This case should not only be dismissed, the lawyers who brought it should be fined and disbarred
/- A two-bit Chicago class action law firm named "McGuire Law" has filed suit against Home Depot and Menard's, a mid-western lumber chain, claiming that the construction lumber sold by the companies doesn't actually measure up to its nominal size. Sanction them, disbar them, then hang 'em high.
- The retailers say the allegations are bogus. It is common knowledge and longstanding industry practice, they say, that names such as two-by-four or four-by-four do not describe the width and thickness of those pieces of lumber.
Rather, the retailers say, those are “nominal” designations accepted in government-approved industry standards, which also specify actual minimum dimensions — 1½ inches by 3½ inches for a two-by-four, for example, and 3½ inches by 3½ inches for a four-by-four.
“Anybody who’s in the trades or construction knows that,” said Tim Stich, a carpentry instructor at Milwaukee Area Technical College.
True enough, said Yevgeniy Turin of McGuire Law, the firm that represents the plaintiffs in both cases. [But] “It’s difficult to say that for a reasonable consumer, when they walk into a store and they see a label that says four-by-four, that that’s simply — quote unquote — a trade name,” Turin said in an interview.
Turin said his clients don’t argue that the retailers’ four-by-fours (and, in the Menards’ case, a one-by-six board as well) are not the correct size under the standards published by the U.S. Department of Commerce. The product labels, however, should disclose that those are “nominal” designations and not actual sizes, Turin said.
Some Menards customers aren’t buying it.
“They haven’t measured four inches by four inches since the ‘50s,” said Scott Sunila after loading purchases into his pickup.
“My God, that’s crazy,” the 60-year-old bulldozer operator said of the lawsuits. “Let me on the jury. They ain’t winning. And they’re gonna pay me extra for my time.”
Construction wood (as opposed to wood-working material) hasn't measured the size it was when cut since lumber companies began kiln-drying wood back, what, 100 years ago? Anyone who doesn't know that has no business trying to build something in the first place, even a lawyer named, as in this case, Yevgeny Turin.
Lawyers are required by the ethical rules that govern the profession to sign pleadings in good faith.

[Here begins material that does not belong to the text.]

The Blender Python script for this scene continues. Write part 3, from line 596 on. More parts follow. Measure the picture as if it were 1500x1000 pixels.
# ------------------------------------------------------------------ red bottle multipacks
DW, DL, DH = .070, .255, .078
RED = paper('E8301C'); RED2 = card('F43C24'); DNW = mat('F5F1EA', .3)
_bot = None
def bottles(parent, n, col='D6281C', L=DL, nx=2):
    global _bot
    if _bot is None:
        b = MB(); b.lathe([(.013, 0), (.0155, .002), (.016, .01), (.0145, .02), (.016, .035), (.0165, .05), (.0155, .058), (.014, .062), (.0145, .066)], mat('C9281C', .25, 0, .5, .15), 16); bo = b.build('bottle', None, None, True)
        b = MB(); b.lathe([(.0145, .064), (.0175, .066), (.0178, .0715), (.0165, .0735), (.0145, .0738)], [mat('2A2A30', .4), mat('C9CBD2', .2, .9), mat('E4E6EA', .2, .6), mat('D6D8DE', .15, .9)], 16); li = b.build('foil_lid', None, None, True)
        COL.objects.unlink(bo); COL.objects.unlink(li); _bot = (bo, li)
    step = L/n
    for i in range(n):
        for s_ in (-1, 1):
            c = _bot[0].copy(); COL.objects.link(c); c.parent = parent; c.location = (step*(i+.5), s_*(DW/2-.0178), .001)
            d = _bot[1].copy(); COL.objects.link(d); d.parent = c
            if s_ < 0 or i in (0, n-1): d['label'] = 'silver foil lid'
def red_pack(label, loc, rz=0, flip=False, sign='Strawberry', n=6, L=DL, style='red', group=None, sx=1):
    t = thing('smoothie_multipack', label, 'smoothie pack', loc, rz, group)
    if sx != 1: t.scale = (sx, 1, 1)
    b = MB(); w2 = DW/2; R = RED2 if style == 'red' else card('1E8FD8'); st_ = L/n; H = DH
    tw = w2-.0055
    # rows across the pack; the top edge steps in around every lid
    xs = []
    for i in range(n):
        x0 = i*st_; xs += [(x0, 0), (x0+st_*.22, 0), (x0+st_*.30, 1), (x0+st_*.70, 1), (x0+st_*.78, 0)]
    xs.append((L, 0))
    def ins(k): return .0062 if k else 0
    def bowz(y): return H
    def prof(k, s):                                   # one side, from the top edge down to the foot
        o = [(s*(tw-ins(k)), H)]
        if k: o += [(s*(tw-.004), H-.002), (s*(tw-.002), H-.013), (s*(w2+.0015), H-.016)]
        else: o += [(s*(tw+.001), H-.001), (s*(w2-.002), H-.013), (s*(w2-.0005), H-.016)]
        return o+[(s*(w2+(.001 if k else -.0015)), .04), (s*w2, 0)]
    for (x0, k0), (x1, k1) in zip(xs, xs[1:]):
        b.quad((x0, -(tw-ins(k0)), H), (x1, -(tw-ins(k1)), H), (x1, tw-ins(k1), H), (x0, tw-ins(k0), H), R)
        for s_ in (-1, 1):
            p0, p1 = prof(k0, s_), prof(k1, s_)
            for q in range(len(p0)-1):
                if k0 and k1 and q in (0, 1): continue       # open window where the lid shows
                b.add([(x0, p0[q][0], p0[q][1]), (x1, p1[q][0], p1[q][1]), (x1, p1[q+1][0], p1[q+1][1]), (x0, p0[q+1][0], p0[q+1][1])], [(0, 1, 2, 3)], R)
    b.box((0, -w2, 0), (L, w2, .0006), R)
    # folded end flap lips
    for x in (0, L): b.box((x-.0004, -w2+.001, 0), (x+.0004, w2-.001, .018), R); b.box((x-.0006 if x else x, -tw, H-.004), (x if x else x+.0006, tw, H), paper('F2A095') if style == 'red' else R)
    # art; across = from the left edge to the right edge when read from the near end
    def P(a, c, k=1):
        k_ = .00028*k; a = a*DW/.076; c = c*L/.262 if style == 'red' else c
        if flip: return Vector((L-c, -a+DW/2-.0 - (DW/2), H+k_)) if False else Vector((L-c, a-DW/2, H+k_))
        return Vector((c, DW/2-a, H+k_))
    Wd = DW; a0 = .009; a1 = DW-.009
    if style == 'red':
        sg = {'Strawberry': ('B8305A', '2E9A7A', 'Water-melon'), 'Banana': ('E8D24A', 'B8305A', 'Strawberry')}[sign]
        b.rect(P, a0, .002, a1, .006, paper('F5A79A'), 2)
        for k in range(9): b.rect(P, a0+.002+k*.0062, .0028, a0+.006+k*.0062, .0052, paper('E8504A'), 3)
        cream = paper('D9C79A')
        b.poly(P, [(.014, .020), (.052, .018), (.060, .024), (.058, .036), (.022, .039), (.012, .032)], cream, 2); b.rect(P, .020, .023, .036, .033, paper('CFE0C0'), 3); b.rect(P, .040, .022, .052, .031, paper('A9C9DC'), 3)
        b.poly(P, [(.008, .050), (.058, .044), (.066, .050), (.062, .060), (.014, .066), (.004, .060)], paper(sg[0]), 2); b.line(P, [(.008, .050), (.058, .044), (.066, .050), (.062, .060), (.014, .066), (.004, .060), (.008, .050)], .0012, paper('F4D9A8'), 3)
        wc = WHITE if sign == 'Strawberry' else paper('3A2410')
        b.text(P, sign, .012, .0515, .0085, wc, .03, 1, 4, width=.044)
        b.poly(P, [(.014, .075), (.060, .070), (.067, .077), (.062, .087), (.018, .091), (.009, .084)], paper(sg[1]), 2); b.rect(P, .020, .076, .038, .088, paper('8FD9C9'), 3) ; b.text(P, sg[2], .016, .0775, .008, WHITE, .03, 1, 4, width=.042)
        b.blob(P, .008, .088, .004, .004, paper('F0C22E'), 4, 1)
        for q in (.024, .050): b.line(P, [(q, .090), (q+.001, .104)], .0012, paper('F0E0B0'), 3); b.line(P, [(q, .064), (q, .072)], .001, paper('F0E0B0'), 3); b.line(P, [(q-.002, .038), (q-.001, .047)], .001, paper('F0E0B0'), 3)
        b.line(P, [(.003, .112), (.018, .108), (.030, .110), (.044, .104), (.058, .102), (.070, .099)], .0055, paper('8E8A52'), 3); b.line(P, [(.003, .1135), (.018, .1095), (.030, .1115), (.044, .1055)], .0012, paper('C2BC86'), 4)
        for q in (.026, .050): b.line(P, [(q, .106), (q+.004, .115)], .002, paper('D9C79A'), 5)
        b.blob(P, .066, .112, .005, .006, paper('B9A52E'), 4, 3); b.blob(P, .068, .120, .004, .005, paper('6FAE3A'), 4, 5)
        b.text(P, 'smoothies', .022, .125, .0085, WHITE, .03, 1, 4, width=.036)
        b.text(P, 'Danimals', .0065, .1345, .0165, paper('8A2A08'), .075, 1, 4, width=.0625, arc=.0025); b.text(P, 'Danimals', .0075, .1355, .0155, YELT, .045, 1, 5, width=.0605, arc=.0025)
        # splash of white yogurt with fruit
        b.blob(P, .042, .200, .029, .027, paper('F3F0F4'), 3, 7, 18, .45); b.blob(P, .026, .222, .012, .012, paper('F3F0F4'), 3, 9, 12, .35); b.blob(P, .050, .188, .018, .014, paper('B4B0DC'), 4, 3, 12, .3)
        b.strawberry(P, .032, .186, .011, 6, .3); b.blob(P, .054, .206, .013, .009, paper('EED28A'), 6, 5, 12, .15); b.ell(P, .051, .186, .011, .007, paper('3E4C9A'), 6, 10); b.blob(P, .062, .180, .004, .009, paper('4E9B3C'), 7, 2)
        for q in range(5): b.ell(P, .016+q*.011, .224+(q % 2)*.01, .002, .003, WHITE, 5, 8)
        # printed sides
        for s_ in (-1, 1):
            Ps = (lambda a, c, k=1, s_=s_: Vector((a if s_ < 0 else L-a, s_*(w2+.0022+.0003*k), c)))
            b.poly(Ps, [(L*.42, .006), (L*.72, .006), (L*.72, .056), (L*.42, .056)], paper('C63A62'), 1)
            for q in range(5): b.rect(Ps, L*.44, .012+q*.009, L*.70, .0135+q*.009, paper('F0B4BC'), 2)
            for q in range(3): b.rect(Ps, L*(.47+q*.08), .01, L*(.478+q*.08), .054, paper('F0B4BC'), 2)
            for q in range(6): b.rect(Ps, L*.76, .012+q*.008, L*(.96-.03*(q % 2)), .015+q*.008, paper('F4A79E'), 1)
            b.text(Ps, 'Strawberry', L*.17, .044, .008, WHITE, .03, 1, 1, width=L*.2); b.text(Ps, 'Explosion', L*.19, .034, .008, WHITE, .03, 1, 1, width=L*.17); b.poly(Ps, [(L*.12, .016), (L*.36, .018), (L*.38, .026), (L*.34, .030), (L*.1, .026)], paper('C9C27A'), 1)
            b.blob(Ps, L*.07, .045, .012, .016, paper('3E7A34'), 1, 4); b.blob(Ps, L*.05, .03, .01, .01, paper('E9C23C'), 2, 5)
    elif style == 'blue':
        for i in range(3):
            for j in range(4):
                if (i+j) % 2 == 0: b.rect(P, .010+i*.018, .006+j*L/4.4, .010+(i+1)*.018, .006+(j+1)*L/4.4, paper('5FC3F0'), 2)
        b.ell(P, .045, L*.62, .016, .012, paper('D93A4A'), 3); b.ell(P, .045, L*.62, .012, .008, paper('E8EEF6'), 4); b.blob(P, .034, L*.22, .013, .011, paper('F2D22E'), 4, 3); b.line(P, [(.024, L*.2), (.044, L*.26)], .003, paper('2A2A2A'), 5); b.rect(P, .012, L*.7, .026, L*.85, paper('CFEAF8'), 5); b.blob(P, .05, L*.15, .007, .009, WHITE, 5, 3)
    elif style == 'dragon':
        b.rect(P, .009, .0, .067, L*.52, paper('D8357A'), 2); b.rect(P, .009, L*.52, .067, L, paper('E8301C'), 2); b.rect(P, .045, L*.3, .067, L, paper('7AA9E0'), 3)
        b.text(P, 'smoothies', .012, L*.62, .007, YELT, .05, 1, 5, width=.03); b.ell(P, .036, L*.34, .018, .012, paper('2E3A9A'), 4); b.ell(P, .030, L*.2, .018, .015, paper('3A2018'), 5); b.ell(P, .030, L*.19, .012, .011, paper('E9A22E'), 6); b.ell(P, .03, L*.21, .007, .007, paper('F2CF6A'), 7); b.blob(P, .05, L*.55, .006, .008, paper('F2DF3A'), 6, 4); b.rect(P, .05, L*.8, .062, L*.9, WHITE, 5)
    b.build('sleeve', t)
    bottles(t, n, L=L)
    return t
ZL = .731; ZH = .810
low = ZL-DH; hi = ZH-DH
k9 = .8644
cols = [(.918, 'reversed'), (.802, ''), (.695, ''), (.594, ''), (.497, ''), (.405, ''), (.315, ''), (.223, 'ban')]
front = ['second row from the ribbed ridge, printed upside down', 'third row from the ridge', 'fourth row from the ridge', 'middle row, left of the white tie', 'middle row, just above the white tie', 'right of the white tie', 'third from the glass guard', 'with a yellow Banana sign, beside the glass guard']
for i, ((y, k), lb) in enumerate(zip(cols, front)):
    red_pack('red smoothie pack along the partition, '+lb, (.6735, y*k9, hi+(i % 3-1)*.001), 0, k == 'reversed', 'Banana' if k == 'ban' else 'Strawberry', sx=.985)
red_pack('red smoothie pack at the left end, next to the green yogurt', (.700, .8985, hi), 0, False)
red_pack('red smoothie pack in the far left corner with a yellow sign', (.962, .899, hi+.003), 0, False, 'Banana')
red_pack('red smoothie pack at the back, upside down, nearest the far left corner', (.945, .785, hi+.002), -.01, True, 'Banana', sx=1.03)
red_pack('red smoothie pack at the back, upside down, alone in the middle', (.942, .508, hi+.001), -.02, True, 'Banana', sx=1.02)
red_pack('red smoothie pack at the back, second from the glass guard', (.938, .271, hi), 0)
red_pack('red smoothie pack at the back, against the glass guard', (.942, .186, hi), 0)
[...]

Even assuming that Yevgeny, who's a mere associate and thus only partly responsible for this shakedown, and his idiot partner bosses, who are fully responsible, are city boys who don't know one end of a hammer from the other, they're still under an obligation to investigate the subject, both to competently represent their clients and to avoid filing a false claim. Had they merely Googled the question "is a 2x4 really 2 by 4 inches?" they'd have been lead to scores, even hundreds of answers, all answering in the negative, and all explaining why, like this one.
Green wood is indeed 2" x 4" when cut, but you don't want to use green wood: it warps, shrinks and oozes sap, all of which will ruin what you build. Before kiln drying began, green wood was air dried for months, even years, and that slow aging did leave the lumber pretty close to its original dimensions—measure the wood in a 1800 house or barn for instance—but when kiln drying was introduced to speed up the process, long, long ago, the faster process shrunk the wood. Seriously: everyone who uses construction wood knows, or should know this, and the lawyers involved here must know it too—they filed the suit to shake down Home Depot, in the hope that they could collect a massive fee as nuisance value, and yield their supposed clients nothing.
How did these cases materialize? Here's how.
As Turin described it, all three men in the lawsuits wanted the lumber for home-improvement projects, got home and measured the pieces, felt they had been deceived and then turned to the law firm.
Asked whether it was coincidence that three different men found the same sort of issue with lumber first at Menards and then at Home Depot, and then all decided to go to McGuire Law, Turin said he couldn’t comment.
I'd suggest hanging them, but that's probably too harsh. Disbarment, however, is not.